# [WRITTEN REQUEST]
Pick every line with "scene" from the material below.

# [DATA SECTION]

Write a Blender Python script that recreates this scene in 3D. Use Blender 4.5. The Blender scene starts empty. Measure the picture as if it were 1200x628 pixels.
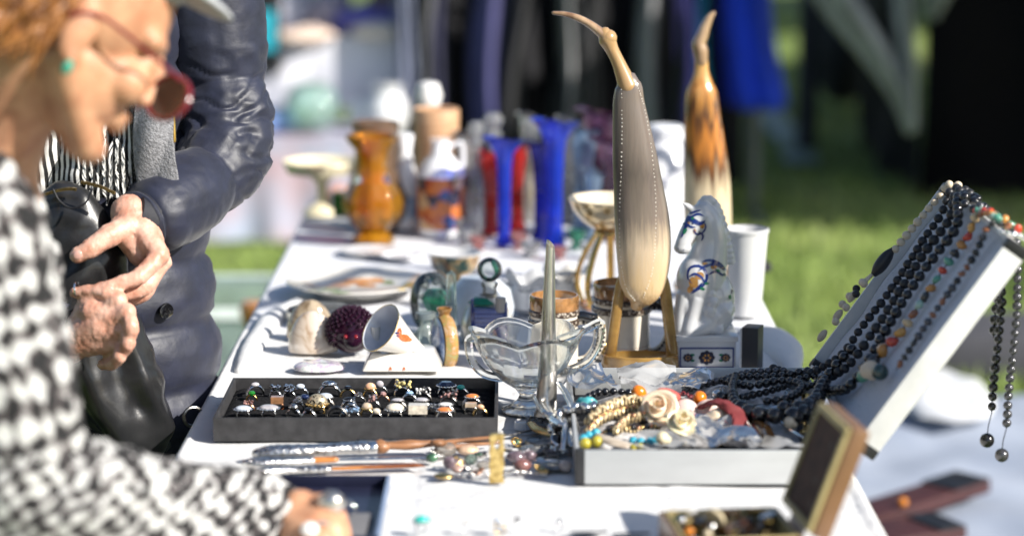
import bpy, bmesh, math, random
import numpy as np
from mathutils import Vector, Matrix, noise
from mathutils.bvhtree import BVHTree

random.seed(11)
PI = math.pi
scene = bpy.context.scene
COL = scene.collection
V3 = Vector

# ------------------------------------------------------------------ camera
F = 85.0 / 36.0 * 1200.0
PITCH = math.radians(10.48)
TZ = 0.754                       # surface of the cloth on the market table
CZ = TZ + 0.84                   # eye height of the photographer
SP, CP = math.sin(PITCH), math.cos(PITCH)

def ray(u, v):
    a = (u - 600.0) / F; b = (314.0 - v) / F
    return V3((a, CP + b * SP, -SP + b * CP))

def pt(u, v, y):
    d = ray(u, v); t = y / d.y
    return V3((d.x * t, y, CZ + d.z * t))

def T(u, v, z=TZ):
    d = ray(u, v); t = (z - CZ) / d.z
    return V3((d.x * t, d.y * t, z))

def Y(v, z=TZ):
    return T(600, v, z).y

def ps(y, z=TZ):
    return (y * CP + (CZ - z) * SP) / F

# ------------------------------------------------------------------ mesh builder
def rotm(rx=0, ry=0, rz=0):
    return (Matrix.Rotation(rz, 3, 'Z') @ Matrix.Rotation(ry, 3, 'Y') @ Matrix.Rotation(rx, 3, 'X'))

def align(d):
    return V3(d).normalized().to_track_quat('Z', 'Y').to_matrix()

class MB:
    def __init__(s):
        s.v = []; s.f = []; s.mi = []; s.m = 0
    def add(s, vs, fs):
        o = len(s.v)
        s.v.extend([(p[0], p[1], p[2]) for p in vs])
        for f in fs:
            s.f.append(tuple(i + o for i in f)); s.mi.append(s.m)
        return s
    def box(s, c, size, rot=None):
        hx, hy, hz = size[0] / 2, size[1] / 2, size[2] / 2
        vs = [V3((x, y, z)) for x in (-hx, hx) for y in (-hy, hy) for z in (-hz, hz)]
        if rot: vs = [rot @ p for p in vs]
        c = V3(c)
        return s.add([p + c for p in vs], [(0, 1, 3, 2), (4, 6, 7, 5), (0, 4, 5, 1), (2, 3, 7, 6), (0, 2, 6, 4), (1, 5, 7, 3)])
    def span(s, x0, x1, y0, y1, z0, z1):
        return s.box(((x0 + x1) / 2, (y0 + y1) / 2, (z0 + z1) / 2), (abs(x1 - x0), abs(y1 - y0), abs(z1 - z0)))
    def lathe(s, prof, n=32, c=(0, 0, 0), rot=None, sx=1.0, sy=1.0, mod=None, zmod=None):
        c = V3(c); vs = []; rings = []
        for i, (r, z) in enumerate(prof):
            if r < 1e-6:
                rings.append([len(vs)]); vs.append(V3((0, 0, z)))
            else:
                idx = []
                for k in range(n):
                    a = 2 * PI * k / n
                    rr = r * (mod(a, i) if mod else 1.0); zz = z + (zmod(a, i) if zmod else 0)
                    idx.append(len(vs)); vs.append(V3((rr * math.cos(a) * sx, rr * math.sin(a) * sy, zz)))
                rings.append(idx)
        fs = []
        for a, b in zip(rings[:-1], rings[1:]):
            if len(a) == 1 and len(b) == 1: continue
            for k in range(n):
                k2 = (k + 1) % n
                if len(a) == 1: fs.append((a[0], b[k2], b[k]))
                elif len(b) == 1: fs.append((a[k], a[k2], b[0]))
                else: fs.append((a[k], a[k2], b[k2], b[k]))
        if rot: vs = [rot @ p for p in vs]
        return s.add([p + c for p in vs], fs)
    def sphere(s, c, r, seg=16, ring=10, rot=None):
        if not isinstance(r, (tuple, list)): r = (r, r, r)
        vs = [V3((0, 0, -r[2]))]; fs = []
        for i in range(1, ring):
            t = -PI / 2 + PI * i / ring
            for k in range(seg):
                a = 2 * PI * k / seg
                vs.append(V3((r[0] * math.cos(t) * math.cos(a), r[1] * math.cos(t) * math.sin(a), r[2] * math.sin(t))))
        vs.append(V3((0, 0, r[2]))); top = len(vs) - 1
        for k in range(seg):
            k2 = (k + 1) % seg
            fs.append((0, 1 + k2, 1 + k)); fs.append((top, top - seg + k, top - seg + k2))
            for i in range(ring - 2):
                a = 1 + i * seg
                fs.append((a + k, a + k2, a + seg + k2, a + seg + k))
        if rot: vs = [rot @ p for p in vs]
        c = V3(c)
        return s.add([p + c for p in vs], fs)
    def torus(s, c, R, r, rot=None, n=28, m=8, flat=1.0, a0=0.0, a1=2 * PI):
        vs = []; fs = []; full = abs(a1 - a0 - 2 * PI) < 1e-5
        nn = n if full else n + 1
        for i in range(nn):
            a = a0 + (a1 - a0) * i / n
            for k in range(m):
                b = 2 * PI * k / m
                rr = R + r * math.cos(b)
                vs.append(V3((rr * math.cos(a), rr * math.sin(a), r * flat * math.sin(b))))
        for i in range(n):
            i2 = (i + 1) % nn
            for k in range(m):
                k2 = (k + 1) % m
                fs.append((i * m + k, i2 * m + k, i2 * m + k2, i * m + k2))
        if not full:
            fs.append(tuple(range(m))); fs.append(tuple(n * m + k for k in reversed(range(m))))
        if rot: vs = [rot @ p for p in vs]
        c = V3(c)
        return s.add([p + c for p in vs], fs)
    def tube(s, pts, rad, n=10, disp=None, cap=True, sx=1.0, sy=1.0, up=None, flatcap=False):
        pts = [V3(p) for p in pts]
        if not isinstance(rad, (list, tuple)): rad = [rad] * len(pts)
        rad = list(rad)
        if cap and not flatcap:
            d0 = (pts[0] - pts[1]).normalized(); d1 = (pts[-1] - pts[-2]).normalized()
            r0, r1 = rad[0], rad[-1]
            pts = [pts[0] + d0 * r0 * .95, pts[0] + d0 * r0 * .7] + pts + [pts[-1] + d1 * r1 * .7, pts[-1] + d1 * r1 * .95]
            rad = [r0 * .25, r0 * .72] + rad + [r1 * .72, r1 * .25]
        N = len(pts); tang = []
        for i in range(N):
            t = pts[min(i + 1, N - 1)] - pts[max(i - 1, 0)]
            tang.append(t.normalized() if t.length > 1e-9 else V3((0, 0, 1)))
        ref = V3(up) if up is not None else (V3((0, 0, 1)) if abs(tang[0].z) < .9 else V3((1, 0, 0)))
        x = ref.cross(tang[0]).normalized(); vs = []; fs = []
        for i in range(N):
            x = (x - tang[i] * x.dot(tang[i]))
            x = x.normalized() if x.length > 1e-9 else tang[i].orthogonal().normalized()
            y = tang[i].cross(x)
            for k in range(n):
                a = 2 * PI * k / n
                r = rad[i]
                p = pts[i] + x * (r * sx * math.cos(a)) + y * (r * sy * math.sin(a))
                if disp:
                    nrm = (x * math.cos(a) + y * math.sin(a))
                    p = p + nrm * disp(p, i / (N - 1), a)
                vs.append(p)
        for i in range(N - 1):
            for k in range(n):
                k2 = (k + 1) % n
                fs.append((i * n + k, i * n + k2, (i + 1) * n + k2, (i + 1) * n + k))
        if cap:
            fs.append(tuple(reversed(range(n)))); fs.append(tuple((N - 1) * n + k for k in range(n)))
        return s.add(vs, fs)
    def prism(s, outline, h, M=None):
        """outline: 2-D points, extruded by h along +Z and placed by the 4x4 matrix M"""
        n = len(outline)
        vs = [V3((p[0], p[1], 0)) for p in outline] + [V3((p[0], p[1], h)) for p in outline]
        if M: vs = [M @ p for p in vs]
        fs = [tuple(reversed(range(n))), tuple(range(n, 2 * n))]
        for k in range(n):
            k2 = (k + 1) % n
            fs.append((k, k2, n + k2, n + k))
        return s.add(vs, fs)
    def sheet(s, fn, nu, nv, thick=0.0):
        vs = [fn(i / nu, j / nv) for j in range(nv + 1) for i in range(nu + 1)]
        w = nu + 1; fs = []
        for j in range(nv):
            for i in range(nu):
                fs.append((j * w + i, j * w + i + 1, (j + 1) * w + i + 1, (j + 1) * w + i))
        if not thick: return s.add(vs, fs)
        P = np.array([tuple(p) for p in vs]).reshape(nv + 1, nu + 1, 3)
        du = np.gradient(P, axis=1); dv = np.gradient(P, axis=0)
        N = np.cross(du, dv); N /= (np.linalg.norm(N, axis=2, keepdims=True) + 1e-12)
        B = (P - N * thick).reshape(-1, 3); n = len(vs)
        fs2 = list(fs) + [tuple(n + i for i in reversed(f)) for f in fs]
        edge = [j * w for j in range(nv + 1)]
        loop = list(range(w)) + [j * w + nu for j in range(1, nv + 1)] + [nv * w + i for i in range(nu - 1, -1, -1)] + [j * w for j in range(nv - 1, 0, -1)]
        for a, b in zip(loop, loop[1:] + loop[:1]): fs2.append((b, a, n + a, n + b))
        return s.add(list(vs) + [V3(p) for p in B], fs2)
    def move(s, M):
        s.v = [tuple(M @ V3(p)) for p in s.v]; return s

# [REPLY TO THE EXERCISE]
Write a Blender Python script that recreates this scene in 3D. Use Blender 4.5. The Blender scene starts empty. Measure the picture as if it were 1200x628 pixels.
scene = bpy.context.scene
COL = scene.collection